リフォームUKは、ブレグジット推進派だったナイジェル・ファラージ氏が創設したポピュリスト政党。同党のリチャード・タイス党首はBBCのニュース番組内で、キャメロン卿の復帰を見て「これ以上ないほどうれしかった」と述べ、「今日の出来事を受けて、我が党の本部ではシャンパンが登場する」と語った。
野党・自由民主党は、キャメロン氏が貴族となることに反対する方針を示した。破綻した金融会社グリーンシル・キャピタルのために、キャメロン氏がロビー活動を行っていたことをその理由としている。
最大野党・労働党のパット・マクファデン議員は、「13年間にわたる保守党の失敗に対して、自分は変化を提供するという首相の笑えない主張に、これで一気に終止符が打たれた」と話した。
キャメロン卿は外相就任に伴い、アルツハイマー型認知症協会など、首相辞任後に関わっていた慈善団体や事業の職務から撤退する。
グリーンシル・キャピタルについては、「過去の問題」であり「対応は済んだ」としている。
ブラヴァマン氏とスーナク首相に「流儀の違い」
今回の内閣改造は、ブラヴァマン氏の内相解任から始まった。ブラヴァマン氏をめぐっては、特に警察への批判発言が波紋を呼んでいた。
ブラヴァマン氏は、イスラエル・ガザ戦争が始まりロンドンなどで週末ごとに即時停戦を求めて行われている親パレスチナ派デモについて、「これはヘイトの行進」だと発言。
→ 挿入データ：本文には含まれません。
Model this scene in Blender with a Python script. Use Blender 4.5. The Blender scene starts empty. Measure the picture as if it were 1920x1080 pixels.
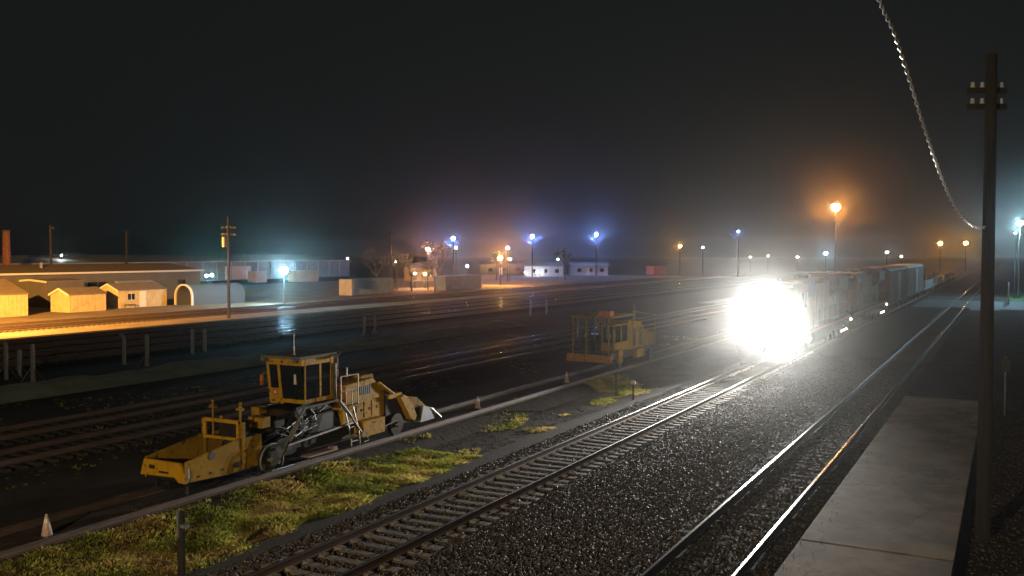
import bpy, bmesh, math, random
import numpy as np
from mathutils import Vector, Matrix

R = math.radians
random.seed(7)
rng = np.random.default_rng(11)
SC = bpy.context.scene
COL = SC.collection

# ---------------------------------------------------------------- camera
# metres: +Y runs along the tracks, +X across them, z = 0 is the top of the ties
F_PX, VPX, HZ, CAM_Z = 1756.0, 1893.0, 475.0, 6.18
PITCH = math.atan((540 - HZ) / F_PX)
YAW = math.atan2(VPX - 960, F_PX * math.cos(PITCH) + (540 - HZ) * math.sin(PITCH))
cam = bpy.data.cameras.new('camera')
cam.sensor_width = 36.0
cam.lens = 36.0 * F_PX / 1920.0
cam.clip_start, cam.clip_end = 0.1, 6000
cam_ob = bpy.data.objects.new('camera', cam)
cam_ob.location = (0, 0, CAM_Z)
cam_ob.rotation_euler = (math.pi / 2 - PITCH, 0, YAW)
COL.objects.link(cam_ob)
SC.camera = cam_ob

# ---------------------------------------------------------------- night sky, exposure
w = bpy.data.worlds.new('World'); SC.world = w; w.use_nodes = True
bg = w.node_tree.nodes['Background']
bg.inputs[0].default_value = (0.75, 0.86, 0.86, 1)
bg.inputs[1].default_value = 0.0105
SC.view_settings.view_transform = 'Standard'
SC.view_settings.look = 'None'
SC.view_settings.gamma = 1.0
SC.view_settings.use_curve_mapping = False
SC.view_settings.exposure = 0.0
SC.cycles.use_denoising = True
SC.cycles.volume_bounces = 0
SC.cycles.max_bounces = 5
SC.cycles.use_light_tree = True
HAZE_DENSITY = 0.00055
HEAD_POWER = 38000.0          # one locomotive headlight pair, watts as Blender counts them
DITCH_POWER = 17000.0

# ---------------------------------------------------------------- helpers
_fh = Vector((-math.sin(YAW), math.cos(YAW), 0)); _rt = Vector((math.cos(YAW), math.sin(YAW), 0)); _uz = Vector((0, 0, 1))
_fw = _fh * math.cos(PITCH) - _uz * math.sin(PITCH); _up = _fh * math.sin(PITCH) + _uz * math.cos(PITCH)
CAM = Vector((0, 0, CAM_Z))
def at(px, py, Z):                      # survey of the photograph: bearing and distance -> place
    return CAM + (_rt * ((px - 960) / F_PX) + _up * ((540 - py) / F_PX) + _fw) * Z
def ground_at(px, py, z=-0.3):
    d = _rt * (px - 960) + _up * (540 - py) + _fw * F_PX
    return CAM + d * ((z - CAM_Z) / d.z)

class MB:
    def __init__(s): s.v = []; s.f = []; s.m = []
    def add(s, vs, fs, mi=0):
        o = len(s.v); s.v += [tuple(q) for q in vs]
        for f in fs: s.f.append(tuple(i + o for i in f)); s.m.append(mi)
        return s
    def box(s, c, d, rot=None, mi=0):
        x, y, z = (k / 2 for k in d)
        vs = [Vector((a * x, b * y, e * z)) for e in (-1, 1) for a, b in ((-1, -1), (1, -1), (1, 1), (-1, 1))]
        if rot is not None: vs = [rot @ q for q in vs]
        vs = [q + Vector(c) for q in vs]
        return s.add(vs, [(3, 2, 1, 0), (4, 5, 6, 7), (0, 1, 5, 4), (1, 2, 6, 5), (2, 3, 7, 6), (3, 0, 4, 7)], mi)
    def lohi(s, a, b, mi=0):
        return s.box([(p + q) / 2 for p, q in zip(a, b)], [abs(q - p) for p, q in zip(a, b)], None, mi)
    def prism(s, poly, axis, a, b, mi=0):
        n = len(poly)
        def P(u, v, k): return {'x': (k, u, v), 'y': (u, k, v), 'z': (u, v, k)}[axis]
        vs = [P(u, v, a) for u, v in poly] + [P(u, v, b) for u, v in poly]
        fs = [tuple(range(n)), tuple(range(2 * n - 1, n - 1, -1))] + [(i + n, (i + 1) % n + n, (i + 1) % n, i) for i in range(n)]
        return s.add(vs, fs, mi)
    def cyl(s, p0, p1, r0, r1=None, n=10, mi=0, cap=True):
        r1 = r0 if r1 is None else r1
        p0, p1 = Vector(p0), Vector(p1); d = (p1 - p0).normalized()
        a = d.orthogonal().normalized(); b = d.cross(a)
        vs = [p + (a * math.cos(t) + b * math.sin(t)) * r for p, r in ((p0, r0), (p1, r1)) for t in (2 * math.pi * i / n for i in range(n))]
        fs = [(i, (i + 1) % n, (i + 1) % n + n, i + n) for i in range(n)]
        if cap: fs += [tuple(range(n - 1, -1, -1)), tuple(range(n, 2 * n))]
        return s.add(vs, fs, mi)
    def tube(s, pts, r, n=6, mi=0):
        pts = [Vector(p) for p in pts]; rs = r if isinstance(r, (list, tuple)) else [r] * len(pts)
        vs = []; a = None
        for i, p in enumerate(pts):
            d = (pts[min(i + 1, len(pts) - 1)] - pts[max(i - 1, 0)]).normalized()
            a = d.orthogonal().normalized() if a is None else (a - d * a.dot(d)).normalized()
            b = d.cross(a)
            vs += [p + (a * math.cos(2 * math.pi * k / n) + b * math.sin(2 * math.pi * k / n)) * rs[i] for k in range(n)]
        fs = [(i * n + k, i * n + (k + 1) % n, (i + 1) * n + (k + 1) % n, (i + 1) * n + k) for i in range(len(pts) - 1) for k in range(n)]
        fs += [tuple(range(n - 1, -1, -1)), tuple(range((len(pts) - 1) * n, len(pts) * n))]
        return s.add(vs, fs, mi)
    def ball(s, c, r, n=8, m=5, mi=0, sc=(1, 1, 1)):
        c = Vector(c); vs = [c + Vector((0, 0, -r * sc[2]))]
        for j in range(1, m):
            t = -math.pi / 2 + math.pi * j / m
            for i in range(n):
                q = 2 * math.pi * i / n
                vs.append(c + Vector((math.cos(t) * math.cos(q) * sc[0], math.cos(t) * math.sin(q) * sc[1], math.sin(t) * sc[2])) * r)
        vs.append(c + Vector((0, 0, r * sc[2]))); L = len(vs) - 1
        fs = [(0, 1 + (i + 1) % n, 1 + i) for i in range(n)]
        for j in range(m - 2):
            b = 1 + j * n
            fs += [(b + i, b + (i + 1) % n, b + n + (i + 1) % n, b + n + i) for i in range(n)]
        b = 1 + (m - 2) * n
        fs += [(b + i, b + (i + 1) % n, L) for i in range(n)]
        return s.add(vs, fs, mi)
    def mesh(s, name, mats, smooth=False, bevel=0):
        me = bpy.data.meshes.new(name); me.from_pydata(s.v, [], s.f)
        for q in (mats if isinstance(mats, (list, tuple)) else [mats]): me.materials.append(q)
        me.polygons.foreach_set('material_index', s.m)
        if smooth: me.polygons.foreach_set('use_smooth', [True] * len(s.f))
        me.update()
        bm = bmesh.new(); bm.from_mesh(me)
        bmesh.ops.recalc_face_normals(bm, faces=bm.faces)
        if bevel:
            es = [e for e in bm.edges if len(e.link_faces) == 2 and e.calc_face_angle(0) > 0.5]
            bmesh.ops.bevel(bm, geom=es, offset=bevel, segments=1, affect='EDGES', clamp_overlap=True)
        bm.to_mesh(me); bm.free()
        return me
    def build(s, name, mats, parent=None, smooth=False, bevel=0, **kw):
        return link(name, s.mesh(name, mats, smooth, bevel), parent, **kw)

def link(name, me, parent=None, loc=None, label=None, cat=None, group=None, kind=None, rz=0):
    o = bpy.data.objects.new(name, me); COL.objects.link(o)
    if parent is not None: o.parent = parent
    if loc is not None: o.location = loc
    if rz: o.rotation_euler.z = rz
    if label: o['label'] = label
    if cat: o['category'] = cat
    if group: o['group'] = group
    if kind: o['kind'] = kind
    return o
def thing(name, label, cat, loc=(0, 0, 0), rz=0, group=None, kind=None):
    return link(name, None, None, loc, label, cat, group, kind, rz)
def copy_tree(o, parent=None):
    c = o.copy(); COL.objects.link(c); c.parent = parent
    for ch in list(o.children): copy_tree(ch, c)
    return c

# ---------------------------------------------------------------- materials
def mat(name, col, rough=0.6, metal=0.0, col2=None, scale=6.0, mixlo=0.35, mixhi=0.65, bump=0.0, bscale=30.0, bdist=0.02, rnd=0.0, stretch=None, spec=0.5, detail=6.0):
    m = bpy.data.materials.new(name); m.use_nodes = True
    nt = m.node_tree; N = nt.nodes; L = nt.links; P = N['Principled BSDF']
    P.inputs['Base Color'].default_value = (*col, 1); P.inputs['Roughness'].default_value = rough; P.inputs['Metallic'].default_value = metal
    P.inputs['Specular IOR Level'].default_value = spec
    out = None
    if col2 or bump:
        tc = N.new('ShaderNodeTexCoord'); src = tc.outputs['Object']
        if stretch:
            mp = N.new('ShaderNodeMapping'); mp.inputs['Scale'].default_value = stretch; L.new(src, mp.inputs[0]); src = mp.outputs[0]
    if col2:
        nz = N.new('ShaderNodeTexNoise'); nz.inputs['Scale'].default_value = scale; nz.inputs['Detail'].default_value = detail; nz.inputs['Roughness'].default_value = 0.62
        L.new(src, nz.inputs['Vector'])
        cr = N.new('ShaderNodeValToRGB'); cr.color_ramp.elements[0].position = mixlo; cr.color_ramp.elements[1].position = mixhi
        cr.color_ramp.elements[0].color = (*col, 1); cr.color_ramp.elements[1].color = (*col2, 1)
        L.new(nz.outputs['Fac'], cr.inputs[0]); out = cr.outputs[0]
    if rnd:
        oi = N.new('ShaderNodeObjectInfo'); mr = N.new('ShaderNodeMapRange'); mr.inputs[3].default_value = 1 - rnd; mr.inputs[4].default_value = 1 + rnd
        L.new(oi.outputs['Random'], mr.inputs[0])
        mx = N.new('ShaderNodeVectorMath'); mx.operation = 'SCALE'; L.new(mr.outputs[0], mx.inputs['Scale'])
        if out: L.new(out, mx.inputs[0])
        else: mx.inputs[0].default_value = col
        out = mx.outputs[0]
    if out: L.new(out, P.inputs['Base Color'])
    if bump:
        bz = N.new('ShaderNodeTexNoise'); bz.inputs['Scale'].default_value = bscale; bz.inputs['Detail'].default_value = 8; bz.inputs['Roughness'].default_value = 0.65
        L.new(src, bz.inputs['Vector'])
        bp = N.new('ShaderNodeBump'); bp.inputs['Strength'].default_value = bump; bp.inputs['Distance'].default_value = bdist
        L.new(bz.outputs['Fac'], bp.inputs['Height']); L.new(bp.outputs[0], P.inputs['Normal'])
    return m
def emit(name, col, s):
    m = bpy.data.materials.new(name); m.use_nodes = True
    P = m.node_tree.nodes['Principled BSDF']
    P.inputs['Base Color'].default_value = (0.02, 0.02, 0.02, 1); P.inputs['Roughness'].default_value = 0.3
    P.inputs['Emission Color'].default_value = (*col, 1); P.inputs['Emission Strength'].default_value = s
    return m
def glass(name, col=(0.01, 0.013, 0.015), rough=0.06):
    return mat(name, col, rough, 0.0, spec=0.8)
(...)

警察に厳しい取り締まりを要求する発言を重ねていた。
8日には英紙タイムズへの寄稿で、ロンドン警視庁が抗議運動で「二重規範」による取り締まりを行っていると指摘。右翼やナショナリストの抗議者は「厳しい対応を取られる」のに対し、「親パレスチナ派の暴徒」による違法行為は「ほとんど見過ごされている」と述べた。この寄稿内容は事前に官邸の了承を得ていなかった。また、タイムズ紙によると、官邸が求めた修正をブラヴァマン氏が拒否し、そのまま掲載したという。
30万人が参加(警察発表)したという11日のロンドンでのデモでは、停戦を求める行進に対抗する右派勢力が警官隊と衝突。暴力沙汰が相次ぎ、多くの逮捕者が出た。右派と警察との衝突については、ロンドンのサディク・カーン市長(労働党)をはじめ大勢が、極右団体が勢いづいたのは「ブラヴァマン氏の発言の直接的な結果だ」と批判していた。
首相報道官は内閣改造に際し、「一致団結したチーム」の重要性を強調。ブラヴァマン氏とスーナク首相には「流儀の違い」があったことを認めた。